“Não se paga, não se paga!” em cena
Uma estória bem-humorada que, apesar de não ter sido escrita na última década, aponta mordazmente os principais problemas com que os cidadãos se deparam no quotidiano de hoje em dia: o desemprego, a falta de poder de compra, o desânimo, a insatisfação face ao governo. É assim uma pintura contemporânea da sociedade, recriada a partir do texto do Nobel da Literatura de 1997, Dario Fo, construída de forma inteligente sob os dramas e o absurdismo de peripécias de dois casais amigos, de um polícia, de um sargento e de um cangalheiro. São estes os ingredientes para uma peça que, apesar de divertida, leva o público a reflectir sobre a actualidade.
O Jornal de Sintra assistiu a um dos ensaios do “Não se paga, não se paga!”, que estreará hoje, sexta-feira, na Casa de Teatro de Sintra pelo Centro de Difusão Cultural Chão de Oliva, mas que teve já uma ante-estreia destinada especialmente “para os candidatos às eleições legislativas e autárquicas”, contou o encenador João de Mello Alvim, já que, numa altura em que se fala tanto em subsídios, mas que poucos são destinados às artes e à cultura, este será “o subsídio para os agentes políticos actuais”.
Um bis, 15 anos depois
O encenador apontou a ideia errada de que os criadores artísticos estão fechados à realidade: “Não, nós participamos da sociedade” e o teatro “tem uma função social”. “Ao fazer teatro não fechamos a porta e os problemas ficam do lado de fora”, explicou.
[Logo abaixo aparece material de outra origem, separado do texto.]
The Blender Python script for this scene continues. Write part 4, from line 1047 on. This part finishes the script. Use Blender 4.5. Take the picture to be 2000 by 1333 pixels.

De facto, pela sua temática tão actual e devido à vontade da equipa do Chão de Oliva de “questionar a situação política, económica e social actual”, esta encenação volta ao palco, numa versão “redux” daquela que foi feita em 1994, exibida no extinto Cine Teatro Carlos Manuel.
A escolha de uma peça do escritor pouco convencional Dario Fo não foi inocente: “Fizemo-lo com a consciência da escolha de um texto que, para além de nos confrontar com realidades sociais amargas que, trinta e muitos anos depois não foram esbatidas, traz-nos também a alegria primordial do teatro: o jogo”, ressaltou João de Mello Alvim.
A peça tem também um lado afectivo, já que é uma homenagem à falecida actriz Maria João Fontaínhas, que protagonizou a personagem Antónia, na encenação de 1994, e que continua “presente no dia-a-dia do Chão de Oliva”.
O jogo de situações e de palavras, o drama e a comédia, a ironia e a expressividade dos actores focam “de forma leve, divertida e ao mesmo tempo trágica” temas com os quais o público, com certeza, se identificará.